Case Study: Technology vs. Freelancers

As of Tuesday, the newspaper industry has one more thing to worry about.
On March 2, the Supreme Court decided to reopen a 2005 settlement between freelance writers, online databases and print companies. The case is a class action lawsuit from writers who felt mistreated when media giants, including the New York Times and Reuters, published their print content to online databases without permission or compensation. Authors, photographers and illustrators contracted for older print work that didn’t include internet use in their contract now want compensation for anything published online and sold through subscription based databases like LexisNexis.
The case, Reed Elsevier v. Muchnick, was originally thrown out by a lower court in New York, saying these works were considered uncopyrighted. The Supreme Court overturned the decision, expanding the definition of copyrights and enabling an $18 million settlement. The recent reopening of the case won’t change the settlement but give them a chance to renegotiate in order to close gaps of information in electronic databases.
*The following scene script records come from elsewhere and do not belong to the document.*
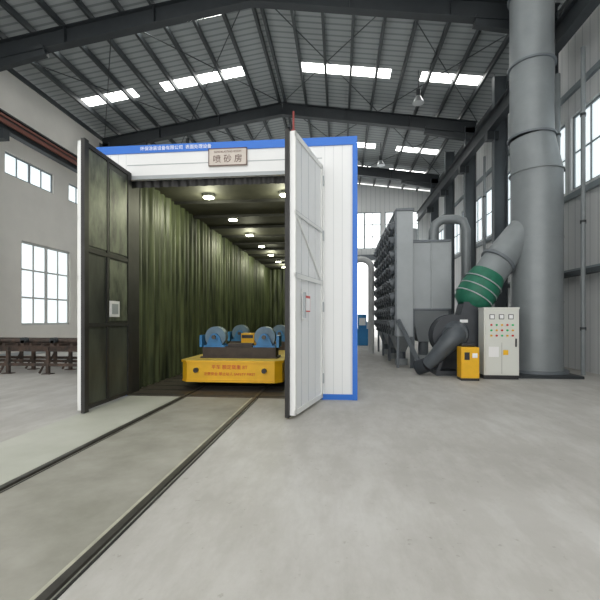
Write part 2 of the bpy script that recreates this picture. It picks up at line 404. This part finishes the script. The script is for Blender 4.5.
b.box(OX0-.1, OX1+.1, BY0, BY1-.5, .0, .012, 'grate')
for i in range(32):
    yy = BY0+.1+i*.5; b.box(OX0, OX1, yy, yy+.05, .012, .02, 'rubber')
for x in (-2.93, -1.555): b.box(x-.028, x+.028, BY0, 23, .0, .03, 'rail')
for x in (-3.1, -1.25):
    for i in range(7):
        yy = 9.3+i*2.2
        b.cyl((x, yy, 4.38), (x, yy, 4.45), .15, 'alu', n=20); b.cyl((x, yy, 4.365), (x, yy, 4.38), .12, 'lamp', n=20)
booth = b.done()
sx = .27
b = B("sign_plate"); b.box(-2.72+sx, -1.98+sx, BY0-.045, BY0, 4.36, 4.69, 'brass')
for a in ((-2.72,-1.98,4.36,4.375),(-2.72,-1.98,4.675,4.69),(-2.72,-2.705,4.36,4.69),(-1.995,-1.98,4.36,4.69)): b.box(a[0]+sx,a[1]+sx,BY0-.051,BY0-.045,a[2],a[3],'ink')
b.done(parent=booth)
text("sign_text", "喷 砂 房", (-2.35+sx, BY0-.047, 4.48), .16, 'ink', FRONT, booth)
text("sign_text_small", "SANDBLASTING ROOM", (-2.35+sx, BY0-.047, 4.62), .05, 'ink', FRONT, booth)
text("trim_text", "环保涂装设备有限公司  表面处理设备", (-3.1, BY0-.027, 4.745), .085, 'gauge', FRONT, booth)

for x in (-3.1, -1.25):
    for yy in (9.3, 13.7, 18.1, 22.0):
        l = bpy.data.lights.new("booth_spot", 'POINT'); l.energy = 38; l.color = (1.0, 1.0, .72); l.shadow_soft_size = .15
        o = bpy.data.objects.new("booth_lamp_light", l); S.collection.objects.link(o)
        o.parent = booth; o.location = Vector((x, yy, 4.15)) - booth.location

# ---------------------------------------------------------------- doors
def leaf(name, hinge, free, outer, first):
    hx = Vector((*hinge, 0)); d = Vector((*free, 0))-hx; L = d.length; ax = d.normalized(); ny = Vector((0,0,1)).cross(ax)
    xf = Matrix(((ax.x, ny.x, 0, hx.x), (ax.y, ny.y, 0, hx.y), (0, 0, 1, 0), (0, 0, 0, 1)))
    b = B(name, xf); o = outer; Z0, Z1 = .05, 4.28
    def bx(x0, x1, ya, yb, z0, z1, k): b.box(x0, x1, min(ya*o, yb*o), max(ya*o, yb*o), z0, z1, k)
    bx(0, L, -.04, .03, Z0, Z1, 'white')
    # tubular frame outside
    for (x0, x1, z0, z1) in ((0, .07, Z0, Z1), (L-.07, L, Z0, Z1), (0, L, Z0, Z0+.08), (0, L, Z1-.08, Z1), (0, L, 2.10, 2.17), (0, L, 3.05, 3.10)):
        bx(x0, x1, .03, .05, z0, z1, 'frame')
    for x0 in (.42, .78, 1.14): bx(x0, x0+.006, .03, .033, Z0, Z1, 'lgrey')
    for z0 in (2.095, 2.172, 3.045, 3.102): bx(0, L, .05, .052, z0, z0+.005, 'lgrey')
    # diagonal brace
    p = xf @ Vector((.07, .045*o, 2.17)); q = xf @ Vector((L-.07, .045*o, 3.05))
    b.xf = Matrix.Identity(4); b.beam(p, q, .05, .012, 'frame', up=tuple(ny)); b.xf = xf
    # lock and handle, notice
    bx(L-.34, L-.30, .05, .10, 1.5, 1.9, 'lgrey'); bx(L-.36, L-.28, .05, .06, 1.45, 1.95, 'frame')
    bx(.72, .95, .033, .038, 1.60, 1.86, 'red'); bx(.735, .935, .038, .040, 1.62, 1.82, 'gauge')
    # hinges
    for z in (.4, 1.7, 3.0, 4.0): b.cyl((0, .05*o, z-.09), (0, .05*o, z+.09), .022, 'lgrey', n=12)
    # inner rubber lining
    bx(.0, L, -.055, -.04, Z0, Z1, 'dirty')
    bx(L-.06, L+.05, -.10, -.04, .02, Z1+.02, 'rubber'); bx(-.02, .10, -.08, -.055, Z0, Z1, 'rubber')
    for z in (Z0, 1.35, 2.55, Z1-.07): bx(.08, L-.06, -.075, -.055, z, z+.07, 'rubber')
    bx(L*.52, L*.52+.06, -.075, -.055, Z0, Z1, 'rubber')
    for (x0, x1, z0, z1) in ((.12, L*.5, 1.45, 2.52), (L*.56, L-.08, 2.66, Z1-.1), (.12, L*.5, 2.66, 4.1)):
        bx(x0, x1, -.068, -.055, z0, z1, 'dirty2')
    bx(.42, .72, -.085, -.055, 1.52, 1.80, 'gauge'); bx(.47, .67, -.09, -.085, 1.57, 1.75, 'lgrey')
    return b.done()
leaf("booth_door", (-.34, 7.32), (-.69, 5.9), 1, 1)
leaf("booth_door.001", (-4.05, 7.32), (-4.03, 5.9), -1, 0)
b = B("door_latch_rod"); b.cyl((-.68, 5.97, 4.32), (-.68, 5.97, 4.60), .016, 'dred', n=10); b.box(-.71, -.65, 5.94, 6.0, 4.285, 4.32, 'dred'); b.done()

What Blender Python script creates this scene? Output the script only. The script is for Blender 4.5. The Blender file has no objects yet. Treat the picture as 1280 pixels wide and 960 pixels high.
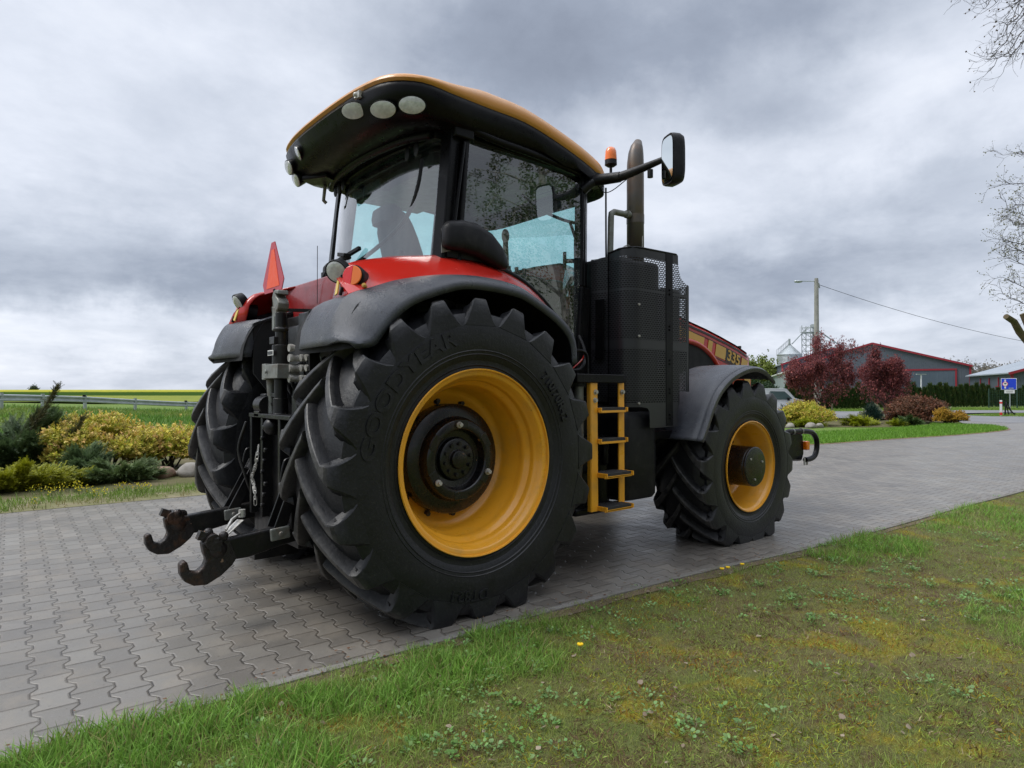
import bpy, bmesh, math, random
import numpy as np
from mathutils import Vector, Matrix, Euler
R = math.radians
PI = math.pi
random.seed(7)
rng = np.random.default_rng(11)
scene = bpy.context.scene
COL = scene.collection

# ------------------------------------------------------------------ helpers
class MB:
    """collects shapes into one mesh"""
    def __init__(s):
        s.v = []; s.f = []; s.m = []
    def add(s, vs, fs, mi=0):
        b = len(s.v)
        s.v += [tuple(p) for p in vs]
        s.f += [tuple(b + i for i in f) for f in fs]
        s.m += [mi] * len(fs)
        return s
    def box(s, c, size, rot=None, mi=0):
        hx, hy, hz = size[0] / 2, size[1] / 2, size[2] / 2
        vs = [Vector((x, y, z)) for x in (-hx, hx) for y in (-hy, hy) for z in (-hz, hz)]
        if rot is not None:
            m = Euler(rot).to_matrix(); vs = [m @ v for v in vs]
        vs = [v + Vector(c) for v in vs]
        return s.add(vs, [(0, 1, 3, 2), (4, 6, 7, 5), (0, 4, 5, 1), (2, 3, 7, 6), (0, 2, 6, 4), (1, 5, 7, 3)], mi)
    def bar(s, a, b, w, h, up=(0, 0, 1), mi=0):
        a = Vector(a); b = Vector(b); d = (b - a).normalized(); up = Vector(up)
        sx = d.cross(up)
        if sx.length < 1e-4: sx = d.cross(Vector((1, 0, 0)))
        sx.normalize(); sy = sx.cross(d).normalized()
        vs = []
        for p in (a, b):
            for i, j in ((-1, -1), (1, -1), (1, 1), (-1, 1)):
                vs.append(p + sx * i * w / 2 + sy * j * h / 2)
        return s.add(vs, [(3, 2, 1, 0), (4, 5, 6, 7), (0, 1, 5, 4), (1, 2, 6, 5), (2, 3, 7, 6), (3, 0, 4, 7)], mi)
    def tube(s, pts, r, n=10, mi=0, cap=True):
        pts = [Vector(p) for p in pts]
        if not hasattr(r, '__len__'): r = [r] * len(pts)
        rings = []; prev = None
        for i, p in enumerate(pts):
            if i == 0: d = pts[1] - p
            elif i == len(pts) - 1: d = p - pts[-2]
            else: d = (pts[i + 1] - p).normalized() + (p - pts[i - 1]).normalized()
            if d.length < 1e-6: d = Vector((0, 0, 1))
            d.normalize()
            if prev is None:
                a = Vector((0, 0, 1)) if abs(d.z) < .9 else Vector((1, 0, 0))
                u = d.cross(a).normalized()
            else:
                u = (prev - d * prev.dot(d))
                if u.length < 1e-5: u = d.orthogonal()
                u.normalize()
            prev = u; w = d.cross(u)
            rings.append([p + (u * math.cos(2 * PI * k / n) + w * math.sin(2 * PI * k / n)) * r[i] for k in range(n)])
        return s.loft(rings, closed=True, cap=cap, mi=mi)
    def cyl(s, a, b, r, n=16, mi=0, r2=None):
        return s.tube([a, b], [r, r if r2 is None else r2], n, mi)
    def loft(s, rings, closed=True, cap=False, mi=0, loop=False):
        n = len(rings[0]); vs = [p for rg in rings for p in rg]; fs = []
        m = len(rings)
        for i in range(m if loop else m - 1):
            j2 = (i + 1) % m
            for k in range(n if closed else n - 1):
                k2 = (k + 1) % n
                fs.append((i * n + k, i * n + k2, j2 * n + k2, j2 * n + k))
        if cap:
            fs.append(tuple(range(n - 1, -1, -1))); fs.append(tuple((m - 1) * n + k for k in range(n)))
        return s.add(vs, fs, mi)
    def lathe(s, prof, o=(0, 0, 0), axis='y', n=48, mi=0, closed=False):
        """prof: (axial, radius)"""
        rings = []
        for k in range(n):
            a = 2 * PI * k / n; c, t = math.cos(a), math.sin(a); rg = []
            for ax, r in prof:
                if axis == 'y': p = (r * c, ax, r * t)
                elif axis == 'z': p = (r * c, r * t, ax)
                else: p = (ax, r * c, r * t)
                rg.append((p[0] + o[0], p[1] + o[1], p[2] + o[2]))
            rings.append(rg)
        return s.loft(rings, closed=closed, loop=True, mi=mi)
    def prism(s, poly, off, mi=0):
        """poly: 3d points, extruded by vector off"""
        n = len(poly); o = Vector(off)
        vs = [Vector(p) for p in poly] + [Vector(p) + o for p in poly]
        fs = [tuple(range(n)), tuple(range(2 * n - 1, n - 1, -1))]
        fs += [(k, n + k, n + (k + 1) % n, (k + 1) % n) for k in range(n)]
        return s.add(vs, fs, mi)
    def sphere(s, c, r, n=12, m=8, mi=0, sc=(1, 1, 1)):
        rings = []
        for i in range(1, m):
            t = PI * i / m
            rings.append([(c[0] + r * sc[0] * math.sin(t) * math.cos(2 * PI * k / n), c[1] + r * sc[1] * math.sin(t) * math.sin(2 * PI * k / n), c[2] + r * sc[2] * math.cos(t)) for k in range(n)])
        return s.loft(rings, closed=True, cap=True, mi=mi)
    def build(s, name, mat, parent=None, smooth=40, bevel=0, seg=2, solid=0, loc=None, sub=0):
        me = bpy.data.meshes.new(name)
        me.from_pydata([tuple(p) for p in s.v], [], s.f)
        mats = mat if isinstance(mat, (list, tuple)) else [mat]
        for m in mats: me.materials.append(m)
        if len(mats) > 1: me.polygons.foreach_set('material_index', s.m)
        bm = bmesh.new(); bm.from_mesh(me)
        bmesh.ops.remove_doubles(bm, verts=bm.verts, dist=1e-5)
        bmesh.ops.recalc_face_normals(bm, faces=bm.faces)
        bm.to_mesh(me); bm.free()
        o = bpy.data.objects.new(name, me); COL.objects.link(o)
        if parent is not None: o.parent = parent
        if loc: o.location = loc
        if solid:
            md = o.modifiers.new('solid', 'SOLIDIFY'); md.thickness = solid; md.offset = 0
        if sub:
            md = o.modifiers.new('sub', 'SUBSURF'); md.levels = sub; md.render_levels = sub
        if bevel:
            md = o.modifiers.new('bev', 'BEVEL'); md.width = bevel; md.segments = seg; md.limit_method = 'ANGLE'; md.angle_limit = R(30)
            md.harden_normals = False
        if smooth:
            me.shade_smooth()
            if hasattr(me, 'set_sharp_from_angle'): me.set_sharp_from_angle(angle=R(smooth if not bevel else 60))
        me.update()
        return o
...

So what does all this mean? It’s big news for authors and artists, or anyone else who makes original content. It means that we can continue to create without worrying about losing the rights to our work with each batch of new technology. Now creatives can rest easy when looking at contracts and know we might still be protected, even if we don’t foresee future media’s impact on our work. In other words, it empowers individual freelancers, who normally have to bend to corporate publishers.
Honestly, no one will be able to use this case to predict new laws. Instead, it sets a precedent that copyrights are flexible. And fortunately for us, this time it helped the freelancers.
Kiersten
(Sidenote: I got this picture from Creative Commons, a great source for free works and licensing tools.)

Hi Kiersten:
I thought that I had commented earlier but apparently not. Sorry for the tardy response to your case. It’s a very interesting choice as it deals with the issue of copyright extending across different media. The real precedent is that copyrights carry over. I think this is a legitimate judgment. Who knows, we might see a similar case come up with the new generation of tablet devices. I think it also points out the need to have a thorough and professional contract if you work as a freelancer. Thanks for sharing this in class.
Grade – 5/5
That’s really interesting. I’m glad that the court is protecting property rights.